Image credit: Colorado State University's Facebook page
Image credit: Colorado State University’s Facebook page
  • Next week, John Calderazzo will present two science communication workshops.  He’ll work on basic communication skills with 20 or so CSU researchers in energy, vet-med, and ecology who will soon present their work at the National Press Club in Washington, D.C. to members of Congress, the press, and potential funders.  He’ll also run a science storytelling workshop at CSU Pingree Park campus for the Center for Collaborative Conservation.
  • In June, John Calderazzo will present a talk at ASLE: Association for the Study of Literature and Environment, on his various communication outreach efforts with scientists and their organizations.
  • SueEllen Campbell will be running a half-day, pre-conference workshop on teaching climate change in English and humanities courses at the biannual meeting of ASLE, the Association for the Study of Literature and Environment, at the University of Idaho, in June.
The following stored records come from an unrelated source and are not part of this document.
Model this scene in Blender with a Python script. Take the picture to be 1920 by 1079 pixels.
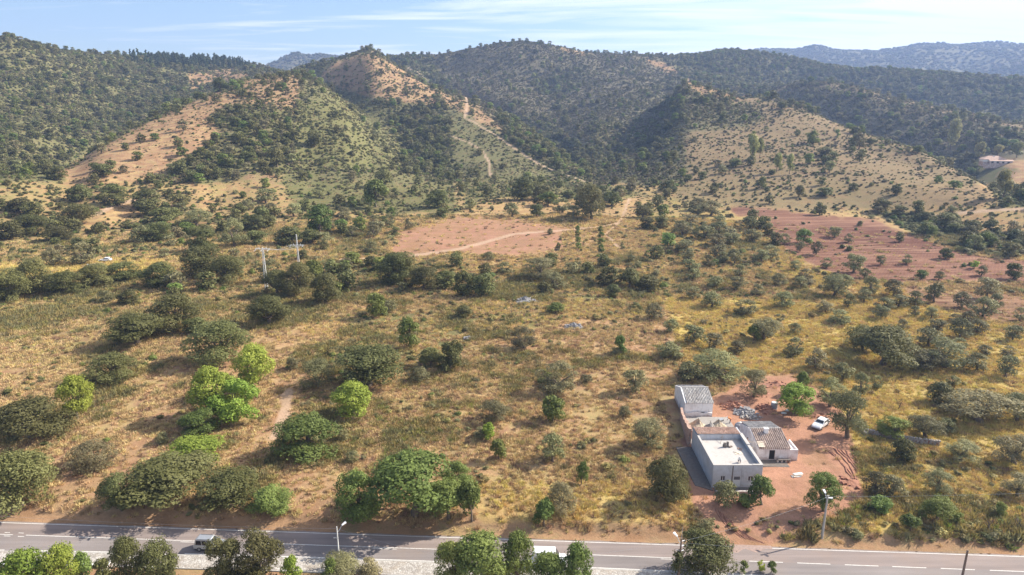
import bpy, bmesh, math, random
import numpy as np
from mathutils import Vector, Matrix

random.seed(7)
R = np.random.RandomState(11)
for o in list(bpy.data.objects):
    bpy.data.objects.remove(o)
SC = bpy.context.scene
COL = SC.collection

# ------------------------------------------------------------------ camera
CAM_H, PITCH, FPX = 60.0, math.radians(15.5), 1280.0
cam_d = bpy.data.cameras.new('camera')
cam_d.sensor_width = 36.0
cam_d.lens = 36.0 * FPX / 1920.0
cam_d.clip_start = 1.0
cam_d.clip_end = 20000.0
cam = bpy.data.objects.new('camera', cam_d)
cam.location = (0, 0, CAM_H)
cam.rotation_euler = (math.pi / 2 - PITCH, 0, 0)
COL.objects.link(cam)
SC.camera = cam

# ------------------------------------------------------------------ light
SUN_AZ, SUN_EL = math.radians(71.0), math.radians(35.0)
sun_d = bpy.data.lights.new('sun', 'SUN')
sun_d.energy = 5.0
sun_d.angle = math.radians(0.5)
sun_d.color = (1.0, 0.925, 0.80)
sun = bpy.data.objects.new('sun', sun_d)
sv = Vector((math.cos(SUN_EL) * math.sin(SUN_AZ), math.cos(SUN_EL) * math.cos(SUN_AZ), math.sin(SUN_EL)))
sun.rotation_euler = (-sv).to_track_quat('-Z', 'Y').to_euler()
COL.objects.link(sun)

world = bpy.data.worlds.new('World')
SC.world = world
world.use_nodes = True
wn = world.node_tree.nodes
wl = world.node_tree.links
wn.clear()
w_out = wn.new('ShaderNodeOutputWorld')
w_bg = wn.new('ShaderNodeBackground')
w_bg.inputs['Strength'].default_value = 0.073
w_sky = wn.new('ShaderNodeTexSky')
w_sky.sky_type = 'NISHITA'
w_sky.sun_disc = False
w_sky.sun_elevation = SUN_EL
w_sky.sun_rotation = SUN_AZ
w_sky.altitude = 300
w_sky.air_density = 1.0
w_sky.dust_density = 0.3
w_sky.ozone_density = 2.5
w_tc = wn.new('ShaderNodeTexCoord')
# thin cirrus: noise on the sky direction projected to a flat layer
w_sep = wn.new('ShaderNodeSeparateXYZ')
wl.new(w_tc.outputs['Generated'], w_sep.inputs[0])
def wmath(op, a, b=None, clamp=False):
    n = wn.new('ShaderNodeMath'); n.operation = op; n.use_clamp = clamp
    for i, v in enumerate((a, b)):
        if v is None: continue
        if isinstance(v, (int, float)): n.inputs[i].default_value = v
        else: wl.new(v, n.inputs[i])
    return n.outputs[0]
zz = wmath('ADD', wmath('MAXIMUM', w_sep.outputs[2], 0.0), 0.10)
ux = wmath('DIVIDE', w_sep.outputs[0], zz)
uy = wmath('DIVIDE', w_sep.outputs[1], zz)
w_cmb = wn.new('ShaderNodeCombineXYZ')
wl.new(ux, w_cmb.inputs[0]); wl.new(uy, w_cmb.inputs[1])
w_map = wn.new('ShaderNodeMapping')
w_map.inputs['Rotation'].default_value = (0, 0, math.radians(24))
w_map.inputs['Scale'].default_value = (0.55, 2.2, 1)
wl.new(w_cmb.outputs[0], w_map.inputs[0])
w_n1 = wn.new('ShaderNodeTexNoise')
w_n1.inputs['Scale'].default_value = 0.9
w_n1.inputs['Detail'].default_value = 7
w_n1.inputs['Roughness'].default_value = 0.58
w_n1.inputs['Distortion'].default_value = 1.4
wl.new(w_map.outputs[0], w_n1.inputs['Vector'])
# more cirrus towards the sun's side of the sky
side = wmath('MULTIPLY_ADD' if False else 'MULTIPLY', w_sep.outputs[0], 0.34)
cl = wmath('ADD', w_n1.outputs['Fac'], side)
w_rng = wn.new('ShaderNodeMapRange')
w_rng.inputs['From Min'].default_value = 0.40
w_rng.inputs['From Max'].default_value = 0.64
wl.new(cl, w_rng.inputs['Value'])
cfac = wmath('MULTIPLY', w_rng.outputs[0], 0.88)
w_mix = wn.new('ShaderNodeMixRGB')
w_mix.inputs['Color2'].default_value = (8.9, 8.9, 9.4, 1)
wl.new(cfac, w_mix.inputs['Fac'])
wl.new(w_sky.outputs[0], w_mix.inputs['Color1'])
wl.new(w_mix.outputs[0], w_bg.inputs['Color'])
wl.new(w_bg.outputs[0], w_out.inputs['Surface'])

SC.view_settings.view_transform = 'Standard'
SC.view_settings.look = 'None'
SC.view_settings.gamma = 1.0
SC.view_settings.use_curve_mapping = False
SC.view_settings.exposure = 1.2
try:
    SC.cycles.max_bounces = 5
    SC.cycles.diffuse_bounces = 3
    SC.cycles.glossy_bounces = 2
    SC.cycles.transmission_bounces = 2
    SC.cycles.volume_bounces = 0
    SC.cycles.transparent_max_bounces = 8
    SC.cycles.use_denoising = True
except Exception:
    pass

# ------------------------------------------------------------------ projection helpers
cP, sP = math.cos(PITCH), math.sin(PITCH)
def ray(px, py):
    X = (np.asarray(px, float) - 960.0) / FPX
    Y = -(np.asarray(py, float) - 539.5) / FPX
    return X, cP + Y * sP, -sP + Y * cP
def project(x, y, z):
    zc = y * cP - (z - CAM_H) * sP
    yc = y * sP + (z - CAM_H) * cP
    zc = np.maximum(zc, 0.1)
    return 960 + FPX * x / zc, 539.5 - FPX * yc / zc, zc

# ------------------------------------------------------------------ noise
def _hash(ix, iy, s):
    h = (ix * 374761393 + iy * 668265263 + s * 974634777) & 0xffffffff
    h = ((h ^ (h >> 13)) * 1274126177) & 0xffffffff
    h = h ^ (h >> 16)
    return (h & 0xffff) / 65535.0
def vnoise(x, y, s=0):
    ix = np.floor(x).astype(np.int64); iy = np.floor(y).astype(np.int64)
    fx = x - ix; fy = y - iy
    fx = fx * fx * fx * (fx * (fx * 6 - 15) + 10); fy = fy * fy * fy * (fy * (fy * 6 - 15) + 10)
    a = _hash(ix, iy, s); b = _hash(ix + 1, iy, s); c = _hash(ix, iy + 1, s); d = _hash(ix + 1, iy + 1, s)
    return (a + (b - a) * fx) * (1 - fy) + (c + (d - c) * fx) * fy
def fbm(x, y, sc, s=0, octs=4, gain=0.5):
    v = 0; a = 1; t = 0
    x = np.asarray(x, float) / sc; y = np.asarray(y, float) / sc
    for k in range(octs):
        v = v + a * vnoise(x + 17.3 * k, y - 9.1 * k, s + k); t += a
        a *= gain; x = x * 2.03; y = y * 2.03
    return v / t - 0.5
def ss(a, b, x):
    t = np.clip((x - a) / (b - a), 0, 1)
    return t * t * (3 - 2 * t)

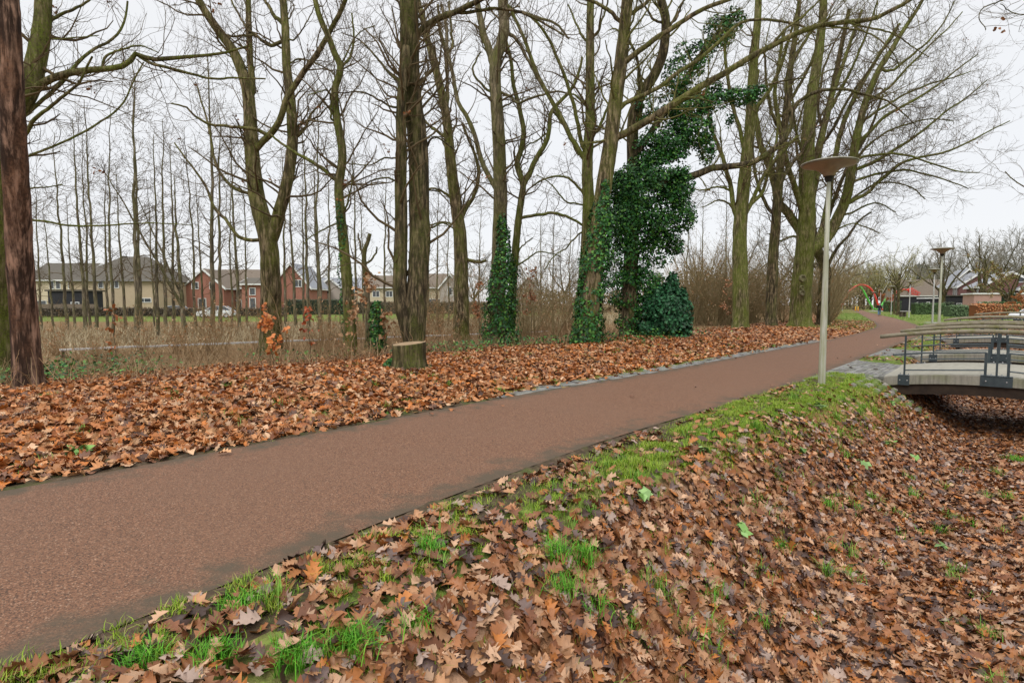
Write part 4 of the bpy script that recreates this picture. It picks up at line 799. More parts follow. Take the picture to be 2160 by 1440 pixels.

Then she will focus on catching up on her backlog of sources to consider adding to the Changing Climates website!   The URL is http://changingclimates.colostate.edu.
  • Matthew Cooperman and Aby Kaupang just returned from readings in L.A., including Cal State San Bernardino, where they addressed the MFA students in a thesis workshop. A long portion of Matthew and Aby’s collaborative hybrid project NOS, is just out in the latest issue of Verse.
  • Antero Garcia has been selected to be a 2015 National Academy of Education/Spencer Postdoctoral Fellow. This fellowship will support his ongoing ethnographic research into learning, literacies, and tabletop gameplay.
  • Along with Lee Nickoson, Kris Blair, and Mary P. Sheridan, Tobi Jacobi edited a special issue of Feminist Teacher on feminist community work (available in June 2015).  She and Mary P. Sheridan co-authored a piece entitled, “Critical Feminist Practice and Campus-Community Partnerships: A Review Essay.”
  • Bruce Ronda’s essay, “’Tender Spirits Set in Ferment’: Transcendentalism and the Aesthetics of Conversation” appears in “Whither Transcendentalism?,” a special issue of Revue Française D’Études Américaines/French Review of American Studies, third trimester, 2014.
  • Barbara Sebek’s paper, “Confounding Local and Global in Frank McGuinness’s Mutabilitie (1997)” was accepted for the conference, “Appropriation in an Age of Global Shakespeare,” which will take place at the University of Georgia in November.
  • Mandi Casolo’s short story “Goat’s Mouth” is a finalist for the national literary journal Arts & Letters Fiction Prize.
  • Anton Gerth was accepted to complete his student teaching abroad at the International School of Düsseldorf in Düsseldorf, Germany for Fall 2015 semester.  This is offered through a partnership with CSU’s STEPP program and the University of Northern Iowa.
  • Natalya Stanko, M.A. student in Creative Nonfiction, had her most recent feature story for Sierra Magazine appear in the May issue.  “Enough Is Enough” profiles a small Louisiana town fighting back against a proposal to build a coal terminal inside its city limits.
  • The Washington Post recently ran a fascinating feature article on Tracy Ekstrand, who took many nonfiction writing courses in the department and who also worked on The Colorado Review and helped start the Slow Sanders writing group in town.  You can read that here: http://www.washingtonpost.com/news/acts-of-faith/wp/2015/03/27/how-one-woman-climbed-her-way-out-of-scientologys-elite-sea-org/?tid=hybrid_experimentrandom_3_na
  • MFA graduate Matt Goering’s satirical literary journalism story, “The Truth of What’s Really Happening Here,” about UFO “researchers” in Colorado’s San Luis Valley, has been accepted by The Normal School.